STATED PROBLEM | Take every line that has the string "follow" and copy it out.

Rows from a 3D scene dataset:

--- Start ---

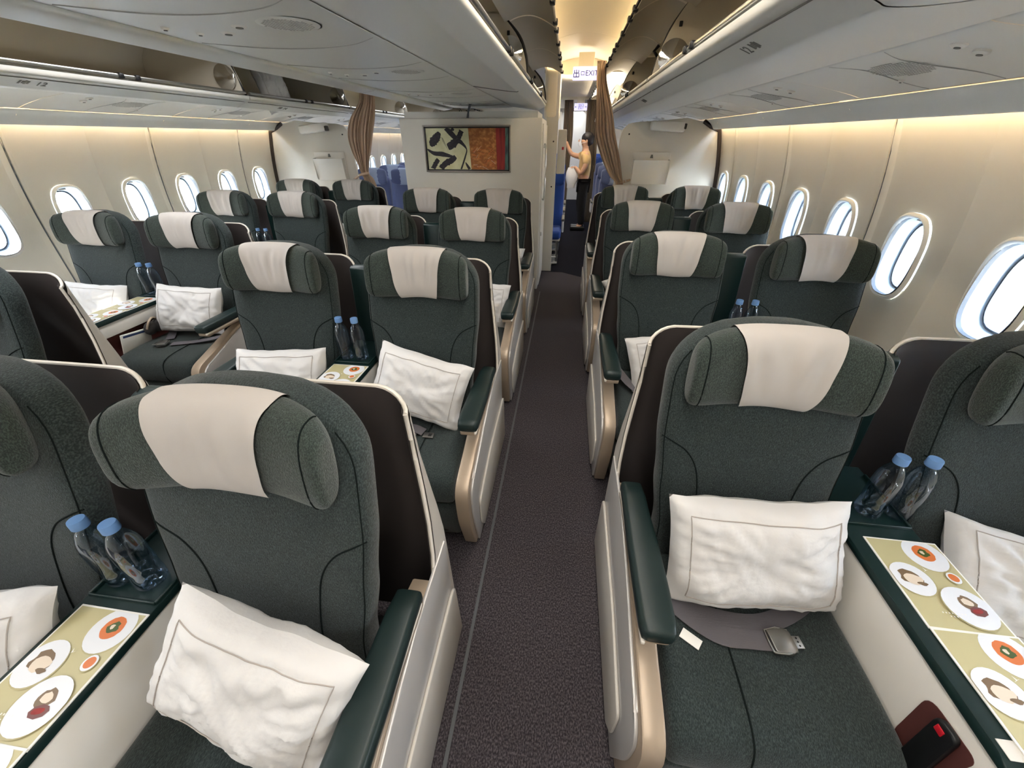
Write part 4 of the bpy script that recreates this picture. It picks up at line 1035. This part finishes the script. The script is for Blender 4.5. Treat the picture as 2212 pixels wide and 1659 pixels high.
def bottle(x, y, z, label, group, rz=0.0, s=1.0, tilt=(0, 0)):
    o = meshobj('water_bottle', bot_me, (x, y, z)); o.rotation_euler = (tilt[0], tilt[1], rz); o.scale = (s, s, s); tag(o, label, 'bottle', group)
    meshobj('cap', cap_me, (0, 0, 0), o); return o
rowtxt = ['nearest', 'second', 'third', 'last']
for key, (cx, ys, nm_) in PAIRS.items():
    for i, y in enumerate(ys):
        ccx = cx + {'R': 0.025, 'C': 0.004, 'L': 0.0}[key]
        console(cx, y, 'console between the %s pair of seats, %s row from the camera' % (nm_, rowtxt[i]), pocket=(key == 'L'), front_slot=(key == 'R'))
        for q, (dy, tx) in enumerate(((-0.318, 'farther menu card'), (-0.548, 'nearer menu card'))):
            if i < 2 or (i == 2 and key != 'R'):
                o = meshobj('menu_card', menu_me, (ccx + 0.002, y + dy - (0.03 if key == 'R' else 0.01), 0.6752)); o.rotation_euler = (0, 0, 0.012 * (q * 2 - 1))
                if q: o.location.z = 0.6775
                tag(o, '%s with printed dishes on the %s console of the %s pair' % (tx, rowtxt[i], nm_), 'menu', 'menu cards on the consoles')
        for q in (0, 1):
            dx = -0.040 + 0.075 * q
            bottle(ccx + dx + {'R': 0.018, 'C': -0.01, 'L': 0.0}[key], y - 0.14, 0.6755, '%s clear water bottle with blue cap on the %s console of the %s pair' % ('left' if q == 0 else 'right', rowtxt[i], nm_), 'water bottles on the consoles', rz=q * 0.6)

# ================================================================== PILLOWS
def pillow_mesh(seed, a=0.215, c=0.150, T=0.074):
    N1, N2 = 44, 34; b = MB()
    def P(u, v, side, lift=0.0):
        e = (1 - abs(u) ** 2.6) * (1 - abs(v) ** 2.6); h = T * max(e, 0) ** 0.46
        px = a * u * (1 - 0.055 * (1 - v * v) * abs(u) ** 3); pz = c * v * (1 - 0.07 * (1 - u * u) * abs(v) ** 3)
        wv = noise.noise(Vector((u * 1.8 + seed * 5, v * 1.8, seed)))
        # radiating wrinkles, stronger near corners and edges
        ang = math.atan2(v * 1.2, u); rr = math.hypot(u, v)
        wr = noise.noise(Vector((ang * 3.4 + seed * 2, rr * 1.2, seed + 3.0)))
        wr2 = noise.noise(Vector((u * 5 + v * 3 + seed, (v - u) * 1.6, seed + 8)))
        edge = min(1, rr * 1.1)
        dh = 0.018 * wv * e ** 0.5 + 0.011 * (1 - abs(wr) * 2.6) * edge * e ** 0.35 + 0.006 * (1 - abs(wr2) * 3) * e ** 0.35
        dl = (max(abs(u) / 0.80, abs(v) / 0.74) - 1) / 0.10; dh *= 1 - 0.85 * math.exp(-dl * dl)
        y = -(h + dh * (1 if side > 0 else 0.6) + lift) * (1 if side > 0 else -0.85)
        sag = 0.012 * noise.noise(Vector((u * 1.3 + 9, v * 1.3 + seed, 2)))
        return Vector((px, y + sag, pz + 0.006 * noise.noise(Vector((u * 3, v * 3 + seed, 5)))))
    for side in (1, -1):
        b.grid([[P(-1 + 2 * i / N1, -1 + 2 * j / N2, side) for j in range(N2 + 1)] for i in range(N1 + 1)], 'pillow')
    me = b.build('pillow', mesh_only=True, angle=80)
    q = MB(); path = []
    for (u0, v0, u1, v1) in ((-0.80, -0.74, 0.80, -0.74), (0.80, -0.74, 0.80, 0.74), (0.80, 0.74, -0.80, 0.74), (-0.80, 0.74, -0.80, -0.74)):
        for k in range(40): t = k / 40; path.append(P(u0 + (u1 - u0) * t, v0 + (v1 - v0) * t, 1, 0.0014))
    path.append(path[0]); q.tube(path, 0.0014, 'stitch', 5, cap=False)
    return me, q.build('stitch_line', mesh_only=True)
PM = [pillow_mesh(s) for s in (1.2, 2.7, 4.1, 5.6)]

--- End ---
--- Start ---

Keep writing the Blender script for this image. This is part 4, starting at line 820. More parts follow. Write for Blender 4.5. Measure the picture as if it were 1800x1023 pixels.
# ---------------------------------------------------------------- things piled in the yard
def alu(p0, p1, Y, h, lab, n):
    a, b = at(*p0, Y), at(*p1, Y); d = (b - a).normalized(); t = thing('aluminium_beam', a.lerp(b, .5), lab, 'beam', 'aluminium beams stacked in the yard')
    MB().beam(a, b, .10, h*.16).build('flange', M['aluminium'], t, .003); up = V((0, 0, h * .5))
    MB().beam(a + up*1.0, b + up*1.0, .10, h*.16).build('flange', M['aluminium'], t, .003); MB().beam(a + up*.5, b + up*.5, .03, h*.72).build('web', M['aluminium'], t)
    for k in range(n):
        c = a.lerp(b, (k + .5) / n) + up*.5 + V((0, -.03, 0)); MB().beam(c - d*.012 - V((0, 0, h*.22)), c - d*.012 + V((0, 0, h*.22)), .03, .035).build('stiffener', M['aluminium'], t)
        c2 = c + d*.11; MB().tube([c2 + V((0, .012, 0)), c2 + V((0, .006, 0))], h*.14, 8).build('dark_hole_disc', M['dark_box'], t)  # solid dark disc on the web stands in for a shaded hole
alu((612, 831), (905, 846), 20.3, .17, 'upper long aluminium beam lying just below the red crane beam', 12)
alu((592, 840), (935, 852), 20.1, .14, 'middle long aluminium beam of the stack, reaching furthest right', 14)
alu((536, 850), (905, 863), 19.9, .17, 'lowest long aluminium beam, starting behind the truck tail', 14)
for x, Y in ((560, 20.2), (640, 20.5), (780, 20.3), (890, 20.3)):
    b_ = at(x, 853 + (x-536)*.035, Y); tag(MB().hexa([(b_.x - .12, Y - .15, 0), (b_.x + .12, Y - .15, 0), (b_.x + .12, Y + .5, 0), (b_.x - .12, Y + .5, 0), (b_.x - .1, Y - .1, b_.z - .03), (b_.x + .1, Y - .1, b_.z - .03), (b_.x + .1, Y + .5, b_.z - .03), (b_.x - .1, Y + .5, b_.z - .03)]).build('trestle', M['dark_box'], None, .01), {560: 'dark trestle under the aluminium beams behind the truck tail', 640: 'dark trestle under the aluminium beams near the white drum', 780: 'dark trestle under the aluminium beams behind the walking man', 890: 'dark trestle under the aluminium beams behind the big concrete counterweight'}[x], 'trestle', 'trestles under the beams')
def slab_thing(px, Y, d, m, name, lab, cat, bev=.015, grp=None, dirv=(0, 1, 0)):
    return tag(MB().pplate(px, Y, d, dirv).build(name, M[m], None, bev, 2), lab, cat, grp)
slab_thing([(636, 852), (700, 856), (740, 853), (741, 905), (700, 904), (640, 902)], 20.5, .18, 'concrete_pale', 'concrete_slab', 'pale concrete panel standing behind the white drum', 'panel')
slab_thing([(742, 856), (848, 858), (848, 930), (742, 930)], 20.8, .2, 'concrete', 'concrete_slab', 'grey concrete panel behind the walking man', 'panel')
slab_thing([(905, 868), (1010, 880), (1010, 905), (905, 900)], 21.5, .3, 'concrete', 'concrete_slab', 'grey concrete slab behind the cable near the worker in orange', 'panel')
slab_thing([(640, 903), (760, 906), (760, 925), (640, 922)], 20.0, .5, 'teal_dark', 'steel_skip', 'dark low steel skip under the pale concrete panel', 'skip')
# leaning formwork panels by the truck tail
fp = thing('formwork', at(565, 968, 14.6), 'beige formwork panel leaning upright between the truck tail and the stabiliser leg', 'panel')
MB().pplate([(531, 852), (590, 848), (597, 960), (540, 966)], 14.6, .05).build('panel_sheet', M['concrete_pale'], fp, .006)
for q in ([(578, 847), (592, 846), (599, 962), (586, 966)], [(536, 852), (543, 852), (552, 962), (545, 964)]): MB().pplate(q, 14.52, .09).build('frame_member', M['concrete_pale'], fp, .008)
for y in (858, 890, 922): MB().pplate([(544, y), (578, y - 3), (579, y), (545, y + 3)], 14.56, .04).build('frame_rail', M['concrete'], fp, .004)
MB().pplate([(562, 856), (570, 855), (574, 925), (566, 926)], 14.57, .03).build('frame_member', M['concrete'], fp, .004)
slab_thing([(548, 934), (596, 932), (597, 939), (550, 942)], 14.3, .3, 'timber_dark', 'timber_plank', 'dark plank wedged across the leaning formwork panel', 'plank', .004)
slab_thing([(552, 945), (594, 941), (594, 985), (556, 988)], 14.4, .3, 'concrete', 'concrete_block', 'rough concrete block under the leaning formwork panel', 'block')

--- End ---
--- Start ---

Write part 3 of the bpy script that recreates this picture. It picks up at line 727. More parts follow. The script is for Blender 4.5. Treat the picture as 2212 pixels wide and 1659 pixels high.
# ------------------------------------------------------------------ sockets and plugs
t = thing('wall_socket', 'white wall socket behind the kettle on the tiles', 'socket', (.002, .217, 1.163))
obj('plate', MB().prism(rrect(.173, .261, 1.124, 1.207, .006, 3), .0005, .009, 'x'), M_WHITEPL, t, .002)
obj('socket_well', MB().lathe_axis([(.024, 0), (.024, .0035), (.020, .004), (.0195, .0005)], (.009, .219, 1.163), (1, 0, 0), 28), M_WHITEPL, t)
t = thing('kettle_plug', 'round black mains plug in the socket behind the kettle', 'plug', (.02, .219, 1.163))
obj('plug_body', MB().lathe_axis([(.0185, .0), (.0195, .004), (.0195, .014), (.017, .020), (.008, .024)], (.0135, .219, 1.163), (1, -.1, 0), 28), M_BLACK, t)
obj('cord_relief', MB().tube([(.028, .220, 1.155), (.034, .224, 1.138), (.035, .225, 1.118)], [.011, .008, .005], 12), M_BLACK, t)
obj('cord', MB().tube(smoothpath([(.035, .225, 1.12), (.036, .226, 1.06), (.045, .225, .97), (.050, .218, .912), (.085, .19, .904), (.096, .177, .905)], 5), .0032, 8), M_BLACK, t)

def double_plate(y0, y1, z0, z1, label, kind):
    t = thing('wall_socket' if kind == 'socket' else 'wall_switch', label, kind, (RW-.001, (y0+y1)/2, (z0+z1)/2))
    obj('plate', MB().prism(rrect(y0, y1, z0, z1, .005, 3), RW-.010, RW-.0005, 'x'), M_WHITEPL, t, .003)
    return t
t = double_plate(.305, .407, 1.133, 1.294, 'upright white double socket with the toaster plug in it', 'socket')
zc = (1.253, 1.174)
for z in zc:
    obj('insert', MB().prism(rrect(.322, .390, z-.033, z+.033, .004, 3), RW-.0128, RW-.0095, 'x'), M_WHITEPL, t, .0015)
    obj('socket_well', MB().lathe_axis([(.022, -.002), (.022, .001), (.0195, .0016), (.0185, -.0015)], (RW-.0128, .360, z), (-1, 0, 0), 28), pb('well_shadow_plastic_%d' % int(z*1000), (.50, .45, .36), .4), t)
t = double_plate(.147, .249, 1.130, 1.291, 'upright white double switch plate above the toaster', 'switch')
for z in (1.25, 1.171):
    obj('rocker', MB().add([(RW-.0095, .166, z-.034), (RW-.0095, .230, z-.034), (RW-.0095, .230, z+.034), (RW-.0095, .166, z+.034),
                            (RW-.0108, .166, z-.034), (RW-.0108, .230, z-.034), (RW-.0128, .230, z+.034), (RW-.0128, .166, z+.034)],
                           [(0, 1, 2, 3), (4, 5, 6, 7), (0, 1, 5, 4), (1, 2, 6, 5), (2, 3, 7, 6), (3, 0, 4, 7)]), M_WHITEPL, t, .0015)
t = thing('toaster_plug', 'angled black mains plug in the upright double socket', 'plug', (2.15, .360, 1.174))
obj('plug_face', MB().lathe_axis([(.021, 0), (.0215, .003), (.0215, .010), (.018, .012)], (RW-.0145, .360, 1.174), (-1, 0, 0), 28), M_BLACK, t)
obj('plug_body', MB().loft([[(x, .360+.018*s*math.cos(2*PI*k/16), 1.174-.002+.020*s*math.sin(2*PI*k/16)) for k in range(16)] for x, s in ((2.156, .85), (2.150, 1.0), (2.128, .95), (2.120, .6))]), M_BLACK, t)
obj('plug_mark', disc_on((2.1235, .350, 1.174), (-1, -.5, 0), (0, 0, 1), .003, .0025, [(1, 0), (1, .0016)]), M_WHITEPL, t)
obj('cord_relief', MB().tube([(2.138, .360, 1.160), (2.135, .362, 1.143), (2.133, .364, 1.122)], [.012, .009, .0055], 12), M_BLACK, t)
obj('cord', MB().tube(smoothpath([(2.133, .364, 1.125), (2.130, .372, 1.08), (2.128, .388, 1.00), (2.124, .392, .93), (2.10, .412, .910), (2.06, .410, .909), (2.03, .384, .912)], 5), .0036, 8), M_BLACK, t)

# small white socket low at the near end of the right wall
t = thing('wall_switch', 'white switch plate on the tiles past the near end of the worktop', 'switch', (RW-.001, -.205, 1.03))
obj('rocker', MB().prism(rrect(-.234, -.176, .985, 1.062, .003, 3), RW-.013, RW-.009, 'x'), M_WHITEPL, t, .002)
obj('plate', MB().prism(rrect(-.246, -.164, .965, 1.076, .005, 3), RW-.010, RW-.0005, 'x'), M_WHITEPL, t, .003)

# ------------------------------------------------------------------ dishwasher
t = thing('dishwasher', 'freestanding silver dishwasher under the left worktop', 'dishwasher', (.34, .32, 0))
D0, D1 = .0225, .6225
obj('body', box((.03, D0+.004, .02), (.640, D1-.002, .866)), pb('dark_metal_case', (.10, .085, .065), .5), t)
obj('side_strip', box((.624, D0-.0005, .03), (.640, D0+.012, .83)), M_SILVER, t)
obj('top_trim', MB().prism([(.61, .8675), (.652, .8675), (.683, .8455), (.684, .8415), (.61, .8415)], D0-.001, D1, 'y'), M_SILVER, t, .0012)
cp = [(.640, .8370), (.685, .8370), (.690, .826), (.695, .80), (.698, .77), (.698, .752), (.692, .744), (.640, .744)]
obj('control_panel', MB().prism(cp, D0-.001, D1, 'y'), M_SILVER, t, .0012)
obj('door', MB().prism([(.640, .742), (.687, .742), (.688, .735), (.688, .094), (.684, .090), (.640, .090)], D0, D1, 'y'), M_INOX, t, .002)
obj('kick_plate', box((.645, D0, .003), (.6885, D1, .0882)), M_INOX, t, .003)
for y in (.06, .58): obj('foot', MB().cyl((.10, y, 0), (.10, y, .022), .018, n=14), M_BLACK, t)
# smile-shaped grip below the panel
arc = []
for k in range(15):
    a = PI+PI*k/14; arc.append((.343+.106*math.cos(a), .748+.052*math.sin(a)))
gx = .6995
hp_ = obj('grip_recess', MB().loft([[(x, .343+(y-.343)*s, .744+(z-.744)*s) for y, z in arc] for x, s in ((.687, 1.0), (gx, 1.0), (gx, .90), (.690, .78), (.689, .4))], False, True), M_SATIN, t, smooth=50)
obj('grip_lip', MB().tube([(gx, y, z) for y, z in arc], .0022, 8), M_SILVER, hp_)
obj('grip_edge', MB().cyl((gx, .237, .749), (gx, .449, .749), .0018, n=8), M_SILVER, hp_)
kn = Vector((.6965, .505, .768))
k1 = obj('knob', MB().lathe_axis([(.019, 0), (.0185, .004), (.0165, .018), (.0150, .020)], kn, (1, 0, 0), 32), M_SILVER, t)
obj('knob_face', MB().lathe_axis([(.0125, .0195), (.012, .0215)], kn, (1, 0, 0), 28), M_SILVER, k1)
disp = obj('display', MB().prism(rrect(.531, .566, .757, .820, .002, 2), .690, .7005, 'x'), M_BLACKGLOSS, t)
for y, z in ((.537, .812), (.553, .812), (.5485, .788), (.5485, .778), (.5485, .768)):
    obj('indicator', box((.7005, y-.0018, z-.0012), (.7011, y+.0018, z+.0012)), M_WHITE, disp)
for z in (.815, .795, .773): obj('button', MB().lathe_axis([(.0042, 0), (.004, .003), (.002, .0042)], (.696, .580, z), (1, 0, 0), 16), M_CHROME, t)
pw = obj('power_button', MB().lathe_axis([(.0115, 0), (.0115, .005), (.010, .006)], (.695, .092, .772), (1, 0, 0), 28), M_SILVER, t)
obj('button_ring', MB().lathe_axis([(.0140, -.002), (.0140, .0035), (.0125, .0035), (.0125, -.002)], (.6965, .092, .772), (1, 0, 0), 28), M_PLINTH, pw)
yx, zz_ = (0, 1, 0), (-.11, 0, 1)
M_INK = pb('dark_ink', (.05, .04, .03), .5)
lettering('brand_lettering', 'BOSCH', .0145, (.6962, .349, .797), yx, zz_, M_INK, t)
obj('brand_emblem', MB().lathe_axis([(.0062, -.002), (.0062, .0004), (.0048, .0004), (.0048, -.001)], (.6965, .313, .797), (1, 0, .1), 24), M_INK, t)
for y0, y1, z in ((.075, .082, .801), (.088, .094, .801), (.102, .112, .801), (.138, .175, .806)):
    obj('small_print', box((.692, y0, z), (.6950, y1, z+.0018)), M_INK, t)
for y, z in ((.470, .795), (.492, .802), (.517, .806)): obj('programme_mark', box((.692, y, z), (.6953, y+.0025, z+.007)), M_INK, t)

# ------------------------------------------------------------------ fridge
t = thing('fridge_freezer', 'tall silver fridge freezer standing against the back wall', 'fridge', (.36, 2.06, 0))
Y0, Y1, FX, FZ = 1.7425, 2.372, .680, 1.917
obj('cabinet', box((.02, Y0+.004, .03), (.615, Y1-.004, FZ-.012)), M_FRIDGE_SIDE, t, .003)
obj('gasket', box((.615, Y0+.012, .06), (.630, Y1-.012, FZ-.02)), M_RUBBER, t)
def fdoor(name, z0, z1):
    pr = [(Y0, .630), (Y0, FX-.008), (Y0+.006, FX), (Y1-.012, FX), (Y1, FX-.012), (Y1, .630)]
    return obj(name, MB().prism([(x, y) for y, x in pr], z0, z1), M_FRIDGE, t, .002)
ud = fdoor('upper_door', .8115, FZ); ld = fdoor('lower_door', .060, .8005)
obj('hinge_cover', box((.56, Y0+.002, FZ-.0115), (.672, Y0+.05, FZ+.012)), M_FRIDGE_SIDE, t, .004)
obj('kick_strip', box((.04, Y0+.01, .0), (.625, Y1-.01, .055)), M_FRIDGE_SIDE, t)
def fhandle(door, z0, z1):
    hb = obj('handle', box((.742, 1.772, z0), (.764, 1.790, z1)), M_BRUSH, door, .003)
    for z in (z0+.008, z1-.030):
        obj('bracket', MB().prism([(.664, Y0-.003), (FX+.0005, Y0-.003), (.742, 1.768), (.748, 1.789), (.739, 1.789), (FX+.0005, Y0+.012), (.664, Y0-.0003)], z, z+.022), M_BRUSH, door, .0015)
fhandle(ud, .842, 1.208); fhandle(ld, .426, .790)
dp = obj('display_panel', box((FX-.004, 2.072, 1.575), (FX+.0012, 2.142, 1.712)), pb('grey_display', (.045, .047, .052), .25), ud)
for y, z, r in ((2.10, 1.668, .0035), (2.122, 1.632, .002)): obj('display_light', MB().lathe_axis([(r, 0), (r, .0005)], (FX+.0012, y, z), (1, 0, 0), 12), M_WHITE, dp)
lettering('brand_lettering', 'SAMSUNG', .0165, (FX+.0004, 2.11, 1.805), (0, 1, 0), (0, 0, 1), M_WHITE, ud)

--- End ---

WORKED SOLUTION |
Keep writing the Blender script for this image. This is part 4, starting at line 820. More parts follow. Write for Blender 4.5. Measure the picture as if it were 1800x1023 pixels.
Write part 3 of the bpy script that recreates this picture. It picks up at line 727. More parts follow. The script is for Blender 4.5. Treat the picture as 2212 pixels wide and 1659 pixels high.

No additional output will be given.